The widespread adoption of artificial intelligence (AI) could have profound implications for inflation dynamics, according to a report published on Tuesday by the Bank for International Settlements (BIS). The financial sector is among the most exposed to the benefits and risks of this emerging technology. So much so that the BIS has deemed it "urgent" for central banks to enhance their capabilities to address these challenges.

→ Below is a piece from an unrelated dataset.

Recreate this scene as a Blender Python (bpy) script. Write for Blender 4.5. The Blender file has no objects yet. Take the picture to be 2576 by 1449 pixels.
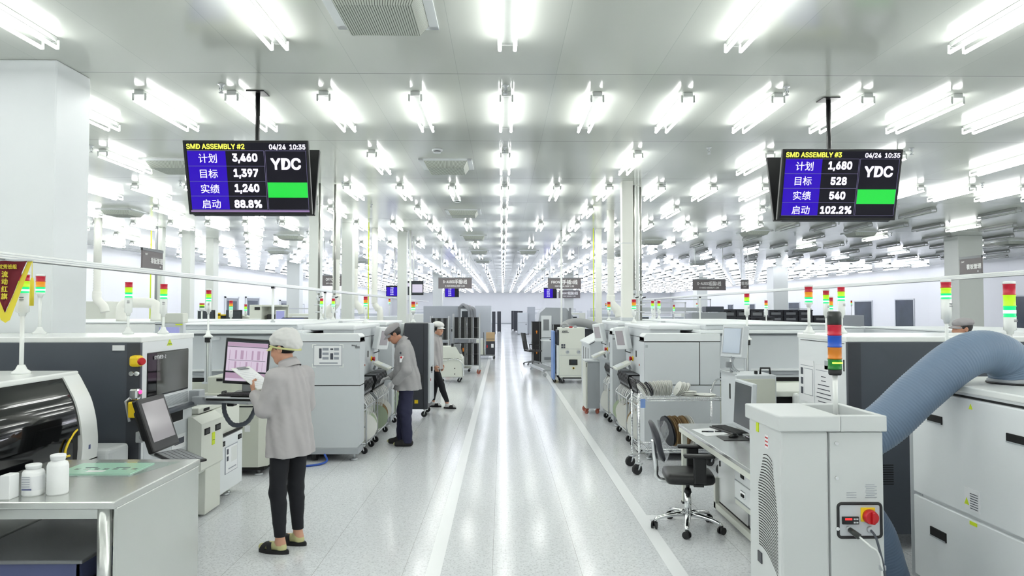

The BIS report concludes that AI is well-positioned to influence several critical aspects of the financial system, including labor markets, productivity, and economic growth. A widespread adoption of AI could enable companies to adjust prices more quickly in response to macroeconomic changes, which would have significant repercussions for inflation dynamics. According to the BIS, "the rapid and widespread adoption of AI implies an urgent need for central banks to elevate their capabilities." This means that institutions must improve their capacities both as informed observers of AI's effects and as users of the technology.
The BIS highlights that, as observers, central banks need to anticipate the impact of AI on economic activity, paying special attention to its effects on aggregate supply and demand. Additionally, their role as users requires them to gain experience in incorporating AI and non-traditional data into their own analytical tools to enhance decision-making.

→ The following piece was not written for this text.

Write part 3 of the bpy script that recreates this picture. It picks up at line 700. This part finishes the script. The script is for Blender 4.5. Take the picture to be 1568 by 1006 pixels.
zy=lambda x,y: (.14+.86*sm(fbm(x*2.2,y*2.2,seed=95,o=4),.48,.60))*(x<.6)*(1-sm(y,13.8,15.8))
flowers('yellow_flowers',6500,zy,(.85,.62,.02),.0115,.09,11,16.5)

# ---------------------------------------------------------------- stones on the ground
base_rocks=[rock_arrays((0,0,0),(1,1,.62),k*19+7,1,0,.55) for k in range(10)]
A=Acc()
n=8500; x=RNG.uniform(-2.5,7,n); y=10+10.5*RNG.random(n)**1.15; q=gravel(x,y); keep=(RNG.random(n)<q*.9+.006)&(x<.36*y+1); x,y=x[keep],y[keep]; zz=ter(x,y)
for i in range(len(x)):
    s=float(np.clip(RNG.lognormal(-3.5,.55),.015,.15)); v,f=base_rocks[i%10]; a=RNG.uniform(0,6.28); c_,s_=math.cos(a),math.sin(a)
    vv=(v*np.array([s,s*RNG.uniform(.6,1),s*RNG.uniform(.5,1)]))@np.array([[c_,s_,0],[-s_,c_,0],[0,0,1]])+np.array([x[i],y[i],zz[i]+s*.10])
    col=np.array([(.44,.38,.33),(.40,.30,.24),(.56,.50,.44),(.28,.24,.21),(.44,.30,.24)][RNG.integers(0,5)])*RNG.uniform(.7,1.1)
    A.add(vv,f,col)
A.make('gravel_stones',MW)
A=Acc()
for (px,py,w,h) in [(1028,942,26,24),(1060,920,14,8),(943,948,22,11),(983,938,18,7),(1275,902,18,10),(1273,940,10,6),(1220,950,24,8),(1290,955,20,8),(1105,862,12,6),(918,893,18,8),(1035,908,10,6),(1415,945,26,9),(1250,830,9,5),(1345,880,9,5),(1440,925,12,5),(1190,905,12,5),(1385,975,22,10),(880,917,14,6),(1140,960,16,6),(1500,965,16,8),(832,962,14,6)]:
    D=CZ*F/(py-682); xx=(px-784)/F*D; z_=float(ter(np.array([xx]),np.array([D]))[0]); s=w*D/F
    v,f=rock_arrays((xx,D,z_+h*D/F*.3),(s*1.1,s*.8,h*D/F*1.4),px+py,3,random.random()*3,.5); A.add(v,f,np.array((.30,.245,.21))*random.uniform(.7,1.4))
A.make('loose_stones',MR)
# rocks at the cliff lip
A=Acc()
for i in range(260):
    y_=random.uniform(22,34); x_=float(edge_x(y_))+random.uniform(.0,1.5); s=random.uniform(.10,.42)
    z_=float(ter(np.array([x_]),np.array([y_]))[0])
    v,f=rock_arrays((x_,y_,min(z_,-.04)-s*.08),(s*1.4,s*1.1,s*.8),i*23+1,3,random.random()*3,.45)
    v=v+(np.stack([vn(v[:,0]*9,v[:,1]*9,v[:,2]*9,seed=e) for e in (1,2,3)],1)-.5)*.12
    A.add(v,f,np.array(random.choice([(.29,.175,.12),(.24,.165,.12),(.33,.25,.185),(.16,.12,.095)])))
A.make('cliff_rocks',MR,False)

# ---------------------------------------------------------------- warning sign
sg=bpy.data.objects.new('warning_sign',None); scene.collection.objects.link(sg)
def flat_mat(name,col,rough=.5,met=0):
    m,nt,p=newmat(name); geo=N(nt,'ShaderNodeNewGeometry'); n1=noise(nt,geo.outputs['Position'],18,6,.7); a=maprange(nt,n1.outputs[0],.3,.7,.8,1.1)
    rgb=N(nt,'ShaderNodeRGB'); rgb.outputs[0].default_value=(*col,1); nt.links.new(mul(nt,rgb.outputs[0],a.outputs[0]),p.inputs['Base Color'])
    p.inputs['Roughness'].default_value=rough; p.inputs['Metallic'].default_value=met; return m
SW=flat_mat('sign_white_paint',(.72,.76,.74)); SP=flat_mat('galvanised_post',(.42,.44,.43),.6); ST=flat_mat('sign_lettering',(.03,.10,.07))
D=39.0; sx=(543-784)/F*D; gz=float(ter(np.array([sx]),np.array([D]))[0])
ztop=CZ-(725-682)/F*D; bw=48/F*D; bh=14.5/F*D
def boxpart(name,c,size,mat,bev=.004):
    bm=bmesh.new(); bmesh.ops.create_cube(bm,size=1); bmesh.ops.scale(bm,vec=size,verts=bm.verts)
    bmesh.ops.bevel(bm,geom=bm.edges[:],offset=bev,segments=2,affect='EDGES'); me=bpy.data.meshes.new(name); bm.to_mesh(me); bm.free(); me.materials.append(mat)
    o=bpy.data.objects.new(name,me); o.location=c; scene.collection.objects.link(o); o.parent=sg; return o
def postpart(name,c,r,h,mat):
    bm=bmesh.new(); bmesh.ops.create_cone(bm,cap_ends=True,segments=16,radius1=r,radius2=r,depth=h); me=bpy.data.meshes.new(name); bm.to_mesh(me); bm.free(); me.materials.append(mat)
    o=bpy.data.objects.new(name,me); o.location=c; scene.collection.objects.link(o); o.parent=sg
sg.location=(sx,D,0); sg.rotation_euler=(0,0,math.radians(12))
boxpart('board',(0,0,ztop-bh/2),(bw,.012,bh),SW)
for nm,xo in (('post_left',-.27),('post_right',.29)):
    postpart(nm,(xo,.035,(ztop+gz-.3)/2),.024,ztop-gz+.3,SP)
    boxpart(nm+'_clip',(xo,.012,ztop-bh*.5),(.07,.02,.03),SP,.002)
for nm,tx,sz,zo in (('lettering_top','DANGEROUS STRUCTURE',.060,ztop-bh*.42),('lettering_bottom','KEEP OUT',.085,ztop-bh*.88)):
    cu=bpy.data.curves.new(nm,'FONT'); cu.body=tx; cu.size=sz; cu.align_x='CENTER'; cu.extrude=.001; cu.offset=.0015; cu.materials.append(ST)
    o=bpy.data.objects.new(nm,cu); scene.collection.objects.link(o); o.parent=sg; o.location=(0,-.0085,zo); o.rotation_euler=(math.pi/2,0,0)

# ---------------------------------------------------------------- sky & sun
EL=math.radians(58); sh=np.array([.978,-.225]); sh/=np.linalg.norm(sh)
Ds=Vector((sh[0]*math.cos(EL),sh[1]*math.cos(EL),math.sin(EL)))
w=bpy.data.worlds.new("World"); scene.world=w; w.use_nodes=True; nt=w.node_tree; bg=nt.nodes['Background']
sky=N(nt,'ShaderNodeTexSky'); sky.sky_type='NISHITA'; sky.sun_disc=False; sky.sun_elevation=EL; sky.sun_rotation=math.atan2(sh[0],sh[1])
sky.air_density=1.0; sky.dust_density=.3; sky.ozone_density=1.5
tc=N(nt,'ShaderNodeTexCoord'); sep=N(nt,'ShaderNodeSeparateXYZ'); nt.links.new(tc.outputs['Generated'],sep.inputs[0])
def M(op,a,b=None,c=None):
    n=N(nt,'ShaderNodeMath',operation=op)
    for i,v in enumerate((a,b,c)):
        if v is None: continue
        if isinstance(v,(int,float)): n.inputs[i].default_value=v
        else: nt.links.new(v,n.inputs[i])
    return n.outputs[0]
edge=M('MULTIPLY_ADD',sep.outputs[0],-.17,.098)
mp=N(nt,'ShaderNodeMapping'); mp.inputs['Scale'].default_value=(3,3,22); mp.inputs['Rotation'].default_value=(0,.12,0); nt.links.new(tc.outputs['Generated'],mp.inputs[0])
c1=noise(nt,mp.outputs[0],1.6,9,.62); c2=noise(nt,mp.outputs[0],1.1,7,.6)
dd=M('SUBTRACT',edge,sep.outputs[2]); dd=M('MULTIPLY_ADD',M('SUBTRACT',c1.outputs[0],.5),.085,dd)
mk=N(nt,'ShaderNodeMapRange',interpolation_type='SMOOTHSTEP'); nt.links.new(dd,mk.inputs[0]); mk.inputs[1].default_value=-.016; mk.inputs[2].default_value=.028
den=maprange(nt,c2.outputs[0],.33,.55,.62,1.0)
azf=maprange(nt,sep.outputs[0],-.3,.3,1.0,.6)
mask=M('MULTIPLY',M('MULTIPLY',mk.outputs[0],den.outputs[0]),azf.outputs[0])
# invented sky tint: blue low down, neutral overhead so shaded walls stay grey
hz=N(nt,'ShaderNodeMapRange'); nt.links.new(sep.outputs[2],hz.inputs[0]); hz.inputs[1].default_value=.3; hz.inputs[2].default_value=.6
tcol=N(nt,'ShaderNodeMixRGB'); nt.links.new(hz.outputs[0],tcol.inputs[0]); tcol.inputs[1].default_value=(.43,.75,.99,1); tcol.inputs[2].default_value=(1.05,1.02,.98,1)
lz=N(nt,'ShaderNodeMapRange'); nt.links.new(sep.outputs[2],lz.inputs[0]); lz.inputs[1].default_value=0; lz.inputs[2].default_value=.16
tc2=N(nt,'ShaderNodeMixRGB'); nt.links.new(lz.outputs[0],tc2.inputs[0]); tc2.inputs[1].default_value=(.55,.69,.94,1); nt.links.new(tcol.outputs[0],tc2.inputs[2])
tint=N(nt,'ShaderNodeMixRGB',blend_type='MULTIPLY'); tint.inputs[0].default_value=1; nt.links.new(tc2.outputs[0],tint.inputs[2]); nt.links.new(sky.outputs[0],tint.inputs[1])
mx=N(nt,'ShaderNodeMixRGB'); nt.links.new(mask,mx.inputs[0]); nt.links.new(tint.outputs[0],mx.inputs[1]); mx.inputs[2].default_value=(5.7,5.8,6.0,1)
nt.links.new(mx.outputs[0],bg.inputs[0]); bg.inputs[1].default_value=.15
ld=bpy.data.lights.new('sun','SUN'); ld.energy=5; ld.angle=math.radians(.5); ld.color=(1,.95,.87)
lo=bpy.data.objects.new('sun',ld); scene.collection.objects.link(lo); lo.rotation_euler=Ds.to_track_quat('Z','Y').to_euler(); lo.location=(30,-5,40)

Collaboration and Training in the Use of AI
The BIS also advocates for promoting collaboration and the exchange of experiences among central banks to form a "community of practice." This community would facilitate the sharing of knowledge, data, best practices, and AI tools, helping to reduce the demands on IT infrastructure and human capital.
"Next-generation AI models have captured our collective imagination with their astonishing capabilities, but they also have a direct relationship with how central banks conduct their work," warned Hyun Song Shin, Head of Research and Advisor at the BIS. This observation underscores the importance of central banks not only understanding AI's capabilities but also effectively integrating it into their daily operations. Cecilia Skingsley, Director of the BIS Innovation Hub, noted that central banks were early adopters of machine learning and are well-positioned to maximize AI's ability to structure and analyze large volumes of unstructured data. This capability is crucial for improving the accuracy of economic forecasts and policy formulation.

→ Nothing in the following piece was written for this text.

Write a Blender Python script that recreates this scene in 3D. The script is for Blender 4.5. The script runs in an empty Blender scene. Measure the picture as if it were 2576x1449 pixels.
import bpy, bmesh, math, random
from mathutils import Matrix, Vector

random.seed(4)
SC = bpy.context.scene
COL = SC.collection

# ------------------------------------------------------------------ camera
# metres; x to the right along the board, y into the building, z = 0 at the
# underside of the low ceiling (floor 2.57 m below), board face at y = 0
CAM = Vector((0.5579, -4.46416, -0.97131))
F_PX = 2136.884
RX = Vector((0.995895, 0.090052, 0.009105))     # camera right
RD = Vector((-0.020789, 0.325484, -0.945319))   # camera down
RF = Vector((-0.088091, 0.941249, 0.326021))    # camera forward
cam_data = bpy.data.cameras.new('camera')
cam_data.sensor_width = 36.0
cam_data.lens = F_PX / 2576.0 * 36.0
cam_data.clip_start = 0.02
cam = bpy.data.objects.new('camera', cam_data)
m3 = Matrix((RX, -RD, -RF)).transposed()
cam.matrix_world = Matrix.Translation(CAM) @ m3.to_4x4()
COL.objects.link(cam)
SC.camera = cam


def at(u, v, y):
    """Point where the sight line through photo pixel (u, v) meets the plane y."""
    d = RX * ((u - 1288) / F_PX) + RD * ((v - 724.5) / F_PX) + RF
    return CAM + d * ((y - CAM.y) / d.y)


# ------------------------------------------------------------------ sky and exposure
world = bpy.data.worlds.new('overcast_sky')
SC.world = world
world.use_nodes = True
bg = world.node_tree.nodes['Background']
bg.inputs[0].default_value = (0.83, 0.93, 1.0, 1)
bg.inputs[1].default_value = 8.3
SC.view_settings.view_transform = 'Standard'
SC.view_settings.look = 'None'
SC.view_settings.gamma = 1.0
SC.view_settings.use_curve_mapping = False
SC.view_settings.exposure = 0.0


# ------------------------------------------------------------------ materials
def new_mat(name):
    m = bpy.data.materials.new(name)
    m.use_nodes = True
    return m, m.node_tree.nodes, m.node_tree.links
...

Furthermore, the BIS emphasizes that the incorporation of AI does not necessarily lead to a reduction in staff within financial institutions. On the contrary, new employment opportunities are likely to emerge in roles related to AI management and compliance, ensuring that the use of technology aligns with regulatory standards. In this context, investing in young and multidisciplinary talent becomes essential to maximize the benefits of AI in the financial sector.
The rapid adoption of AI presents both an opportunity and a challenge for central banks and the financial sector at large. It is crucial for these institutions to adapt quickly and collaborate closely to ensure that AI is implemented in a safe, responsible, and effective manner, enhancing their capabilities and contributing to global economic well-being.